Checklist for Sending or Receiving a Horse on Trial

Photo © Jump Media

By Sabrina Brashares / Jump Media

When you are sending or receiving a horse on trial, it is important to make sure the experience is as pleasant for them as possible. When horses arrive at a new and unfamiliar barn it can be stressful for them, so plan to gather all of the details about the horse ahead of time to help keep them comfortable, healthy, and happy in the new environment.

  • Written Statement Concerning Details of the Trial: Before sending a horse to an unknown barn, write down a list of important details so that both sides understand what the arrangement of the trial is. One of the specifics in this document could be any work or exercise restrictions for the horse. For example, write down the maximum height you are comfortable with your horse being jumped and how often. You can also include a description of the care the horse should receive. If the horse has scratches and needs a certain cream or to be ridden in socks, that could be outlined in this document. Additionally, you should write down what should happen in case of an injury. Include all necessary phone numbers so that the receiving barn knows exactly who to contact if the horse gets injured or becomes sick.
  • Grain/Supplements: When sending or receiving a horse on trial be sure to confirm what type of grain they get and if they require any additional supplements. Since grain can affect a horse’s energy, it is important to keep their feed similar to what they are used to at home. Grain can also affect gut health, so consider sending the horse with prepared feed or a bag of grain, or confirming that the receiving barn has the correct grain.
  • Forage: Different horses eat different types and amounts of hay. While some horses are easy keepers, others need more hay to maintain their weight. You should explain or ask about the amount and type of hay the horse normally gets for morning, lunch, dinner, and night check. Knowing if the horse eats from a hay net and if it needs its hay soaked or steamed is also important. Note if the horse has a hay allergy and requires dengi or alfalfa cubes
  • Stall: Putting a trial horse in a specific stall may not always be an option, but it is nice for the barn to know if they are happier next to a mare or gelding, for example, or if they prefer a quiet stall by themselves. Some can kick or get nervous next to certain horses so suggest that someone keep an eye on them as they settle in.
  • Quirks and Temperament: Explain or ask about any quirks the trial horse may have, either on the ground or under saddle. Knowing if a horse is head shy, girthy, difficult to mount, or bad with traffic in the ring can keep both the horse and rider safe.
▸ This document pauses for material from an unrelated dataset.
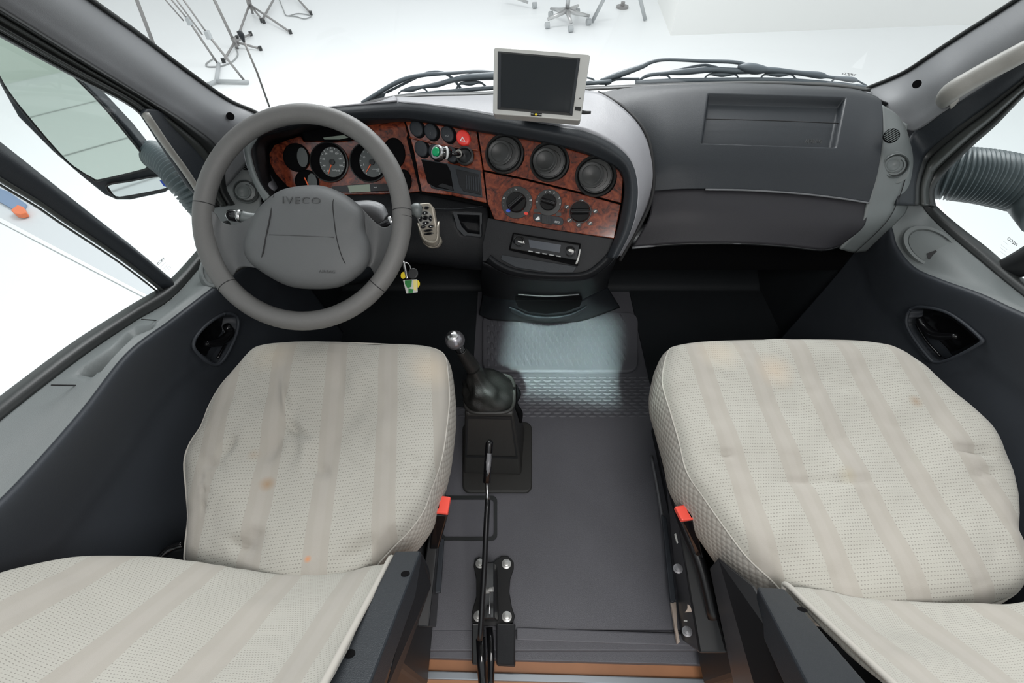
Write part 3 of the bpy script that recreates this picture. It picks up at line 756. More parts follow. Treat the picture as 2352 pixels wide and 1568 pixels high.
# etched marks on the glass
def mark(s, x, y, f, ang, h, parent, mirror=True, m='seam', sub=True):
    c = f(x, y); ca, sa = math.cos(math.radians(ang)), math.sin(math.radians(ang))
    ex = (f(x + 10*ca, y + 10*sa) - c).normalized(); ey = (f(x + 10*sa, y - 10*ca) - c).normalized()
    textmesh('glass_mark', s, c, ex, ey, h, M[m], parent, depth=.0002, mirror=mirror, stretch=1.15)
gl = lambda x, y: aX(x, y, -.873)
gl = lambda x, y: aX(x, y, -.873)
gr_ = lambda x, y: aX(x, y, .873)
mark('IVECO', 369.5, 600, gl, -43, .0050, wl2)
mark('IVECO', 2325, 555, gr_, 38, .0056, wr2)
def faint(f, par, ang, rows):
    ca, sa = math.cos(math.radians(ang)), math.sin(math.radians(ang)); ps_ = []
    for (x, y, n_, l_) in rows:
        for i in range(n_):
            a_, b_ = x + ca*i*l_*1.6, y + sa*i*l_*1.6
            q = [f(a_, b_), f(a_ + ca*l_, b_ + sa*l_), f(a_ + ca*l_ - sa*.8, b_ + sa*l_ + ca*.8), f(a_ - sa*.8, b_ + ca*.8)]
            ps_.append((q, [(0, 1, 2, 3)]))
    v, f_ = merge(ps_); mk('glass_stamp', v, f_, M['stamp'], par, smooth=False)
faint(gl, wl2, -43, [(368, 613, 7, 1.5), (376, 616, 8, 1.2), (380, 619, 6, 1.4), (386, 620, 5, 1.2)])
faint(gr_, wr2, 38, [(2305, 553, 5, 1.8), (2300, 562, 8, 1.4), (2298, 568, 8, 1.4), (2297, 576, 8, 1.4)])
mark('IVECO', 1949, 171, lambda x, y: aY(x, y, 1.30 - (205 - y)*0.0011), 8, .008, w1)

# ================================================================== DASHBOARD
dash = empty('dashboard', (0, 1.25, 0.35), 'dark grey van dashboard with burl wood trim on the driver side', 'dashboard')
def un(v): return V(v).normalized()
NF = un((-.17, -.73, .66)); PF = (aD(1160, 355, 1.12), NF)            # centre console face
NC = un((0.02, -.80, .60)); PC = (aD(757, 372, 1.185), NC)            # instrument face
fF = lambda off=0: (lambda x, y: aP(x, y, PF, off))
fC = lambda off=0: (lambda x, y: aP(x, y, PC, off))
# hidden carcass behind the panels
prof = [(1.34, .58), (1.20, .66), (1.13, .62), (1.04, .52), (1.06, .36), (1.30, .30), (1.45, .40)]
vv = [V((x, y, z)) for x in (-.80, .80) for y, z in prof]; n_p = len(prof)
mk('carcass', vv, [tuple(range(n_p))[::-1], tuple(range(n_p, 2*n_p))] + [(i, (i+1) % n_p, n_p + (i+1) % n_p, n_p + i) for i in range(n_p)], M['void'], dash, smooth=False)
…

The horse’s behavior around other horses in the barn should also be noted so people can give the horse extra room if necessary.
  • Grooming: While some horses enjoy being groomed, others can be difficult about it. If this is known ahead of time, everyone can take necessary precautions. Also, some horses are not great on crossties, especially if there is no wall behind them. 
  • Blanket/Sheet: Depending on the time of year, plan to send or ask that the trial horse is sent with a stable sheet. It is also good to know if the horse tends to run hot or cold so the barn staff will know whether or not to use the sheet each day.
  • Turnout: While some barns do not want trial horses to be turned out, others prefer that they go outside. If a horse will be turned out, confirm if bell boots or other items need to be worn. If the horse is good in turnout but needs a friend that is also important to mention.
  • Lunging: Some barns might give a trial horse time on the lunge line since they are in a new environment and possibly not getting turned out. If you do not want your horse to be lunged or if your horse is not good on the lunge line, be sure to clarify that upfront.
  • Tack: Help the trial horse be comfortable during work by discussing the type of tack it normally uses at home and at shows. For example, many horses hack in a different bit then they jump in, so be sure to explain or ask about options. Knowing the correct saddle size is also crucial so the horse does not end up getting sore. 
  • Equipment: Take the time to talk about the additional equipment the trial horse normally goes in while being worked. Items like boots, polos, bell boots, and earplugs are often regular parts of a horse’s gear that serve important functions and can cause a change in behavior or safety if forgotten. 
  • Normal Ride: It is helpful to describe the type and level of work the horse has done recently so everyone is on the same page and the horse is not over-faced. Also, if the horse needs a little extra warmup time at the walk to loosen up or get comfortable in their surroundings, that is useful to know. 
  • Aftercare: Every barn does things differently, for example, some barns bandage a horse after it jumps while others do not. If you are sending a horse on trial and have specific aftercare instructions, this is an important detail to define and make clear. 

The ultimate goal of every trial is for the horse and rider to match. The more information the receiving barn has about the horse, the more likely they will be able to make the trial a positive and safe experience for both the horse and rider.